> [What to produce]:
Exactly the lines from the start of the data below through the line that contains "obj('corner_batten', b, 'vinyl', win)" are to be copied, with pictures left out.
— Start Provided records —
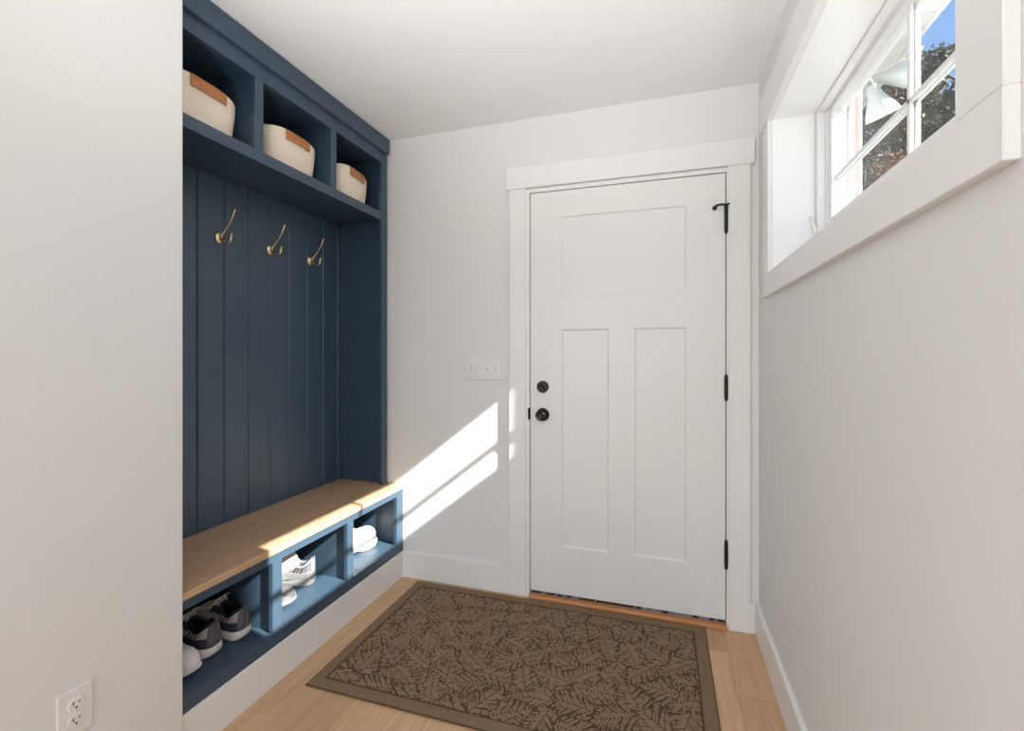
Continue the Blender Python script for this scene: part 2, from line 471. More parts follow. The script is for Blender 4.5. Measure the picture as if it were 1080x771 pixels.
b = BM(); bx(b, XG - 0.002, XG + 0.002, GY0 - 0.004, GY1 + 0.004, GZ0 - 0.004, GZ1 + 0.004)
obj('glass_pane', b, 'glass', sash)
b = BM()
MY, MZ = 1.450, 0.640 + H
bx(b, XG - 0.012, XG - 0.0025, MY - 0.0085, MY + 0.0085, GZ0 - 0.002, GZ1 + 0.002, 0.003)
bx(b, XG + 0.0025, XG + 0.012, MY - 0.0085, MY + 0.0085, GZ0 - 0.002, GZ1 + 0.002, 0.003)
bx(b, XG - 0.012, XG - 0.0025, GY0 - 0.002, GY1 + 0.002, MZ - 0.0085, MZ + 0.0085, 0.003)
bx(b, XG + 0.0025, XG + 0.012, GY0 - 0.002, GY1 + 0.002, MZ - 0.0085, MZ + 0.0085, 0.003)
obj('muntin', b, 'vinyl', sash)
b = BM()
tube(b, [(0.53, OY1 - 0.0, 0.52 + H), (0.535, OY1 - 0.012, 0.50 + H), (0.540, OY1 - 0.020, 0.47 + H), (0.545, OY1 - 0.014, 0.43 + H), (0.548, OY1 - 0.006, 0.42 + H)], 0.006, 10)
obj('latch', b, 'vinyl', win, True)
# outside casing
b = BM()
eo = (0.77, 2.10, OZ0 - 0.03, 1.02 + H)
frame_ring(b, 0.64, 0.655, eo, (0.862, 2.003, 0.47 + H, 0.962 + H), 0.0015)
obj('outer_casing', b, 'vinyl', win)
b = BM()
bx(b, 0.655, 0.668, 2.003, 2.075, OZ0 - 0.03, 0.985 + H, 0.001)
obj('siding_channel', b, 'siding', win)
b = BM()
bx(b, 0.668, 0.676, 2.003, 2.09, OZ0 - 0.03, 0.985 + H, 0.001)
obj('corner_batten', b, 'vinyl', win)

# ------------------------------------------------------------------ navy built-in, upper part
def navy_part(name, parent, boxes, bev=0.0015):
    b = BM()
    for q in boxes: bx(b, *q, bev)
    return obj(name, b, 'navy', parent)
BZ = 0.517                       # top of bench
CF = -1.494                      # front of cabinet frame
CBK = -1.800                     # back panel face
SY = [(1.059, 1.095), (1.429, 1.470), (1.864, 1.905), (2.287, 2.338)]
SH0, SH1 = 0.745 + H, 0.790 + H
TR0, TR1 = 1.066 + H, CZ - 0.003
loc = Vector((-1.65, 1.70, BZ))
ht = thing('locker_cabinet', 'tall navy built-in coat cabinet with beadboard back, standing on oak bench', 'cabinet', loc)
def P(name, boxes, bev=0.0015, parent=ht):
    b = BM()
    for q in boxes: bx(b, *q, bev)
    return obj(name, b, 'navy', parent, shift=loc)
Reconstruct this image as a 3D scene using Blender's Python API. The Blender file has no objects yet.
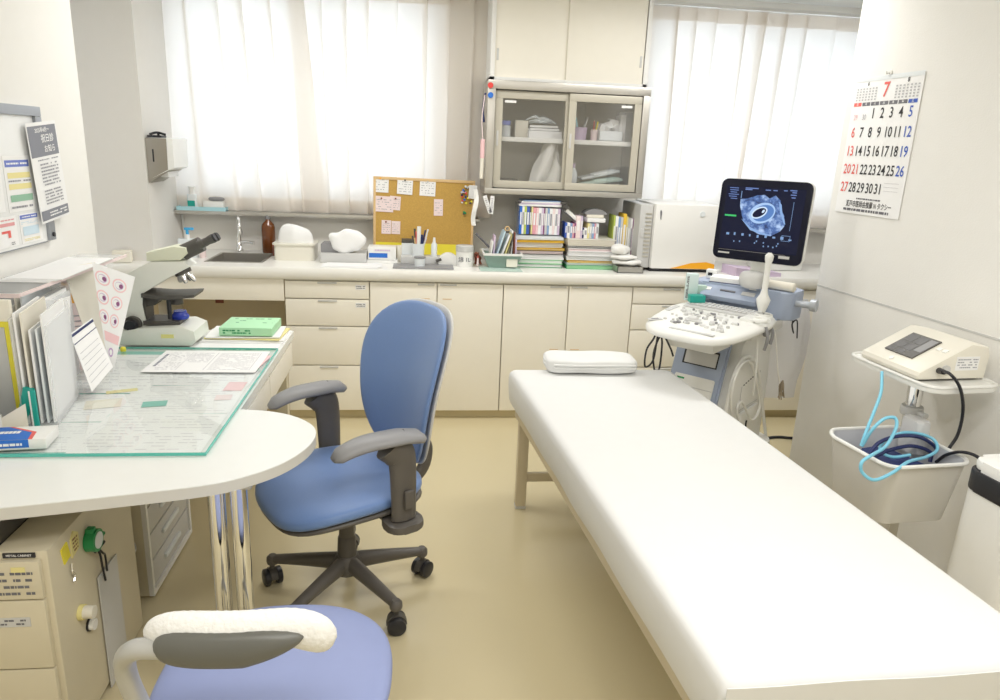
import bpy, bmesh, math, random
from mathutils import Vector, Matrix, Euler
from math import sin, cos, pi, radians
SC = bpy.context.scene
COL = SC.collection
random.seed(7)

# ------------------------------------------------------------------ camera
CAM_H = 1.5
FPX = 715.2
PITCH, YAW, ROLL = 0.272694, 0.121051, 0.04148
def cam_axes():
    cy, sy = cos(YAW), sin(YAW)
    r = Vector((cy, -sy, 0)); f = Vector((sy, cy, 0)); u = Vector((0, 0, 1))
    cp, sp = cos(PITCH), sin(PITCH)
    f2 = f*cp - u*sp; u2 = u*cp + f*sp
    cr, sr = cos(ROLL), sin(ROLL)
    return r*cr + u2*sr, u2*cr - r*sr, f2
CR, CU, CF = cam_axes()
CP = Vector((0, 0, CAM_H))
cam_data = bpy.data.cameras.new('camera')
cam_data.sensor_width = 36; cam_data.lens = FPX/1000*36
cam_data.clip_start = 0.05
cam = bpy.data.objects.new('camera', cam_data)
COL.objects.link(cam)
m = Matrix((CR, CU, -CF)).transposed().to_4x4(); m.translation = CP
cam.matrix_world = m
SC.camera = cam
def ray(x, y): return CR*((x-500)/FPX) - CU*((y-350)/FPX) + CF
def onz(x, y, z):            # survey helper: where a sight line meets the level z
    d = ray(x, y); return CP + d*((z-CAM_H)/d.z)
def ony(x, y, Y):            # ... meets the plane at depth Y
    d = ray(x, y); return CP + d*(Y/d.y)
def onp(x, y, p, n):
    d = ray(x, y); n = Vector(n); return CP + d*((Vector(p)-CP).dot(n)/d.dot(n))

# ------------------------------------------------------------------ colour management, world, lights
SC.view_settings.view_transform = 'Standard'
SC.view_settings.look = 'None'
SC.view_settings.gamma = 1
SC.view_settings.exposure = 0.1
SC.view_settings.use_curve_mapping = False
SC.cycles.use_denoising = True
SC.cycles.max_bounces = 10
SC.cycles.diffuse_bounces = 6
SC.cycles.transparent_max_bounces = 16
SC.cycles.sample_clamp_indirect = 6
SC.cycles.caustics_reflective = False
SC.cycles.caustics_refractive = False
world = bpy.data.worlds.new('world'); SC.world = world
world.use_nodes = True
bg = world.node_tree.nodes['Background']
bg.inputs[0].default_value = (0.86, 0.94, 1.08, 1)
bg.inputs[1].default_value = 2.9

CEIL = 2.41
def ceiling_lamp(x, y, power):
    ld = bpy.data.lights.new('ceiling_lamp', 'AREA'); ld.shape = 'RECTANGLE'
    ld.size = 1.15; ld.size_y = 0.26; ld.energy = power; ld.color = (1.0, 0.985, 0.96)
    lo = bpy.data.objects.new('ceiling_light', ld); lo.location = (x, y, CEIL-0.075)
    COL.objects.link(lo)
    return lo
LAMPS = [(0.15, 0.1, 20), (-0.3, 3.2, 15), (0.9, 0.9, 16), (1.5, 3.2, 15)]  # second and last are unseen additions that brighten the back wall

# ------------------------------------------------------------------ materials
MATS = {}
def mat(name, col, rough=0.5, metal=0.0, spec=0.5, noise=0.0, nscale=20, bump=0.0, bscale=60, coat=0.0, sheen=0.0, emit=None, estr=0, alpha=None):
    if name in MATS: return MATS[name]
    m_ = bpy.data.materials.new(name); m_.use_nodes = True
    nt = m_.node_tree; b = nt.nodes['Principled BSDF']
    def s(k, v):
        if k in b.inputs: b.inputs[k].default_value = v
    c = tuple(col)+(1,)
    s('Base Color', c); s('Roughness', rough); s('Metallic', metal); s('Specular IOR Level', spec)
    s('Coat Weight', coat); s('Sheen Weight', sheen)
    if emit: s('Emission Color', tuple(emit)+(1,)); s('Emission Strength', estr)
    tc = nt.nodes.new('ShaderNodeTexCoord')
    n = nt.nodes.new('ShaderNodeTexNoise'); n.inputs['Scale'].default_value = nscale; n.inputs['Detail'].default_value = 4
    nt.links.new(tc.outputs['Object'], n.inputs['Vector'])
    mx = nt.nodes.new('ShaderNodeMix'); mx.data_type = 'RGBA'
    k = max(noise, 0.015)
    mx.inputs[6].default_value = tuple(v*(1-k) for v in col)+(1,)
    mx.inputs[7].default_value = tuple(min(1, v*(1+k)) for v in col)+(1,)
    nt.links.new(n.outputs[0], mx.inputs[0]); nt.links.new(mx.outputs[2], b.inputs['Base Color'])
    if bump > 0:
        n2 = nt.nodes.new('ShaderNodeTexNoise'); n2.inputs['Scale'].default_value = bscale; n2.inputs['Detail'].default_value = 3
        nt.links.new(tc.outputs['Object'], n2.inputs['Vector'])
        bp = nt.nodes.new('ShaderNodeBump'); bp.inputs['Strength'].default_value = bump; bp.inputs['Distance'].default_value = 0.004
        nt.links.new(n2.outputs[0], bp.inputs['Height']); nt.links.new(bp.outputs[0], b.inputs['Normal'])
    MATS[name] = m_
    return m_
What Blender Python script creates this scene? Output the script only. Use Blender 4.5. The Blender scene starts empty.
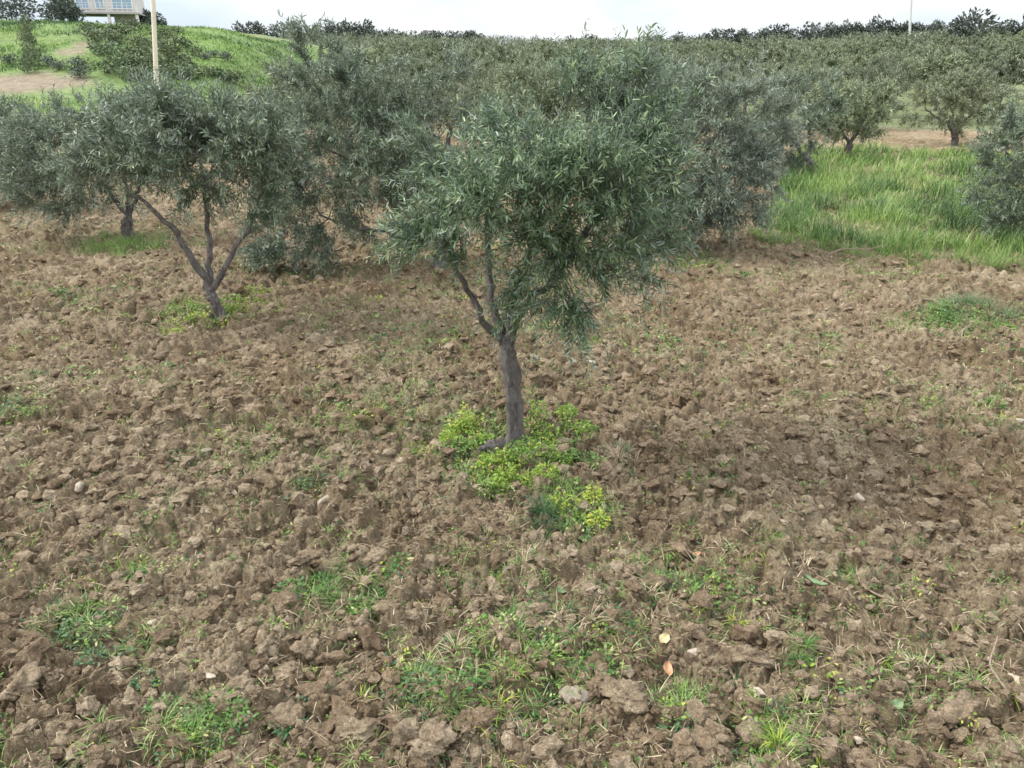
import bpy, math
import numpy as np
from math import radians as R

# ------------------------------------------------------------------ camera, sky, sun, exposure
SC = bpy.context.scene
COL = SC.collection
CAM_H = 2.9
PITCH = 22.0
FPX = 800.0
cam_d = bpy.data.cameras.new("camera")
cam = bpy.data.objects.new("camera", cam_d)
COL.objects.link(cam)
cam.location = (0, 0, CAM_H)
cam.rotation_euler = (R(90 - PITCH), 0, 0)
cam_d.sensor_width = 36
cam_d.lens = FPX / 1024 * 36
cam_d.clip_end = 6000
cam_d.clip_start = 0.05
SC.camera = cam

w = bpy.data.worlds.new("World"); SC.world = w; w.use_nodes = True
nt = w.node_tree; nt.nodes.clear()
out = nt.nodes.new("ShaderNodeOutputWorld")
bg = nt.nodes.new("ShaderNodeBackground")
sky = nt.nodes.new("ShaderNodeTexSky"); sky.sky_type = 'NISHITA'; sky.sun_disc = False
SUN_EL, SUN_AZ = 46.0, -80.0      # azimuth measured from +Y towards +X
sky.sun_elevation = R(SUN_EL); sky.sun_rotation = R(SUN_AZ)
bg.inputs[1].default_value = 0.1
tc = nt.nodes.new("ShaderNodeTexCoord")
mp = nt.nodes.new("ShaderNodeMapping"); mp.inputs['Scale'].default_value = (1.0, 1.0, 2.6)
cn = nt.nodes.new("ShaderNodeTexNoise"); cn.inputs['Scale'].default_value = 1.7
cn.inputs['Detail'].default_value = 5; cn.inputs['Roughness'].default_value = 0.5
cr = nt.nodes.new("ShaderNodeValToRGB")
cr.color_ramp.elements[0].position = 0.44; cr.color_ramp.elements[0].color = (14.2, 16.2, 18.2, 1)
cr.color_ramp.elements[1].position = 0.54; cr.color_ramp.elements[1].color = (20.5, 20.7, 20.8, 1)
mx = nt.nodes.new("ShaderNodeMixRGB"); mx.inputs[0].default_value = 0.94
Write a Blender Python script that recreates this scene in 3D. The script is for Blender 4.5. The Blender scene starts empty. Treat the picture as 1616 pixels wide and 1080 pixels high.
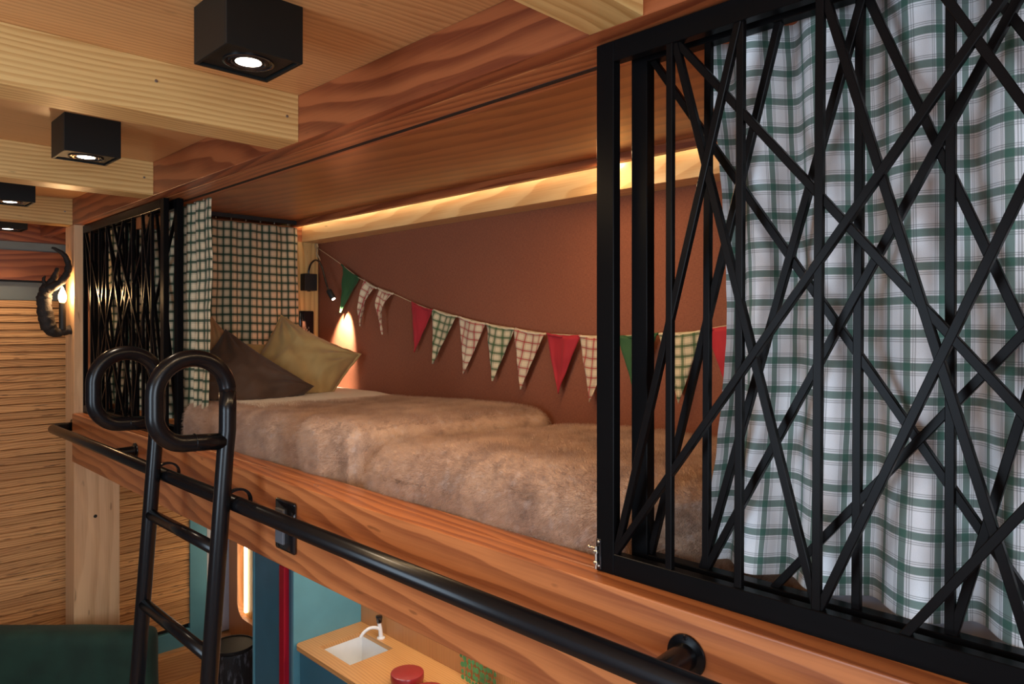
import bpy, bmesh, math, random
from mathutils import Vector, Matrix, Euler, noise
random.seed(7)
S = bpy.context.scene
COL = S.collection
PI = math.pi
FLOOR = -2.34          # the camera stands at the origin, eye level z = 0
CEIL = 0.652
# ------------------------------------------------------------------ camera
cam_d = bpy.data.cameras.new('camera'); cam = bpy.data.objects.new('camera', cam_d); COL.objects.link(cam)
cam.location = (0, 0, 0); cam.rotation_euler = (PI/2, 0, -PI/4)
cam_d.sensor_width = 36; cam_d.lens = 25.08; cam_d.shift_y = -0.0161; cam_d.clip_start = 0.05
S.camera = cam
# ------------------------------------------------------------------ world, exposure
w = bpy.data.worlds.new('world'); S.world = w; w.use_nodes = True
bg = w.node_tree.nodes['Background']; bg.inputs[0].default_value = (0.55, 0.68, 0.9, 1); bg.inputs[1].default_value = 0.25
S.view_settings.view_transform = 'Standard'; S.view_settings.look = 'None'
S.view_settings.exposure = -0.08; S.view_settings.gamma = 1; S.view_settings.use_curve_mapping = False
def lamp(name, kind, loc, target, power, color, parent=None, **kw):
    d = bpy.data.lights.new(name, kind); d.energy = power; d.color = color
    for k, v in kw.items(): setattr(d, k, v)
    o = bpy.data.objects.new(name, d); COL.objects.link(o); o.location = loc
    if target is not None:
        o.rotation_euler = (Vector(target) - Vector(loc)).to_track_quat('-Z', 'Y').to_euler()
    if parent is not None:
        o.parent = parent; o.location = Vector(loc) - ORG[parent.name]
    return o
# daylight through the two windows behind and beside the viewer
lamp('window_daylight', 'AREA', (-0.55, -1.56, -0.25), (-0.35, 2.0, -0.45), 56, (0.74, 0.87, 1.0), shape='RECTANGLE', size=1.5, size_y=1.5)
lamp('side_window_daylight', 'AREA', (-1.46, 1.2, -0.25), (1.2, 1.1, -0.4), 34, (0.66, 0.83, 1.0), shape='RECTANGLE', size=0.9, size_y=1.3)
# cove light above the back of the bunk and the strip under the bunk over the worktop
lamp('cove_light', 'AREA', (1.797, 1.35, 0.512), (1.83, 1.35, 0.0), 20, (1.0, 0.68, 0.36), shape='RECTANGLE', size=0.02, size_y=4.0)
lamp('worktop_light', 'AREA', (1.72, 1.9, -0.712), (1.72, 1.9, -2.0), 9, (1.0, 0.86, 0.66), shape='RECTANGLE', size=0.03, size_y=1.9)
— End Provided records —
> [The answer]:
Continue the Blender Python script for this scene: part 2, from line 471. More parts follow. The script is for Blender 4.5. Measure the picture as if it were 1080x771 pixels.
b = BM(); bx(b, XG - 0.002, XG + 0.002, GY0 - 0.004, GY1 + 0.004, GZ0 - 0.004, GZ1 + 0.004)
obj('glass_pane', b, 'glass', sash)
b = BM()
MY, MZ = 1.450, 0.640 + H
bx(b, XG - 0.012, XG - 0.0025, MY - 0.0085, MY + 0.0085, GZ0 - 0.002, GZ1 + 0.002, 0.003)
bx(b, XG + 0.0025, XG + 0.012, MY - 0.0085, MY + 0.0085, GZ0 - 0.002, GZ1 + 0.002, 0.003)
bx(b, XG - 0.012, XG - 0.0025, GY0 - 0.002, GY1 + 0.002, MZ - 0.0085, MZ + 0.0085, 0.003)
bx(b, XG + 0.0025, XG + 0.012, GY0 - 0.002, GY1 + 0.002, MZ - 0.0085, MZ + 0.0085, 0.003)
obj('muntin', b, 'vinyl', sash)
b = BM()
tube(b, [(0.53, OY1 - 0.0, 0.52 + H), (0.535, OY1 - 0.012, 0.50 + H), (0.540, OY1 - 0.020, 0.47 + H), (0.545, OY1 - 0.014, 0.43 + H), (0.548, OY1 - 0.006, 0.42 + H)], 0.006, 10)
obj('latch', b, 'vinyl', win, True)
# outside casing
b = BM()
eo = (0.77, 2.10, OZ0 - 0.03, 1.02 + H)
frame_ring(b, 0.64, 0.655, eo, (0.862, 2.003, 0.47 + H, 0.962 + H), 0.0015)
obj('outer_casing', b, 'vinyl', win)
b = BM()
bx(b, 0.655, 0.668, 2.003, 2.075, OZ0 - 0.03, 0.985 + H, 0.001)
obj('siding_channel', b, 'siding', win)
b = BM()
bx(b, 0.668, 0.676, 2.003, 2.09, OZ0 - 0.03, 0.985 + H, 0.001)
obj('corner_batten', b, 'vinyl', win)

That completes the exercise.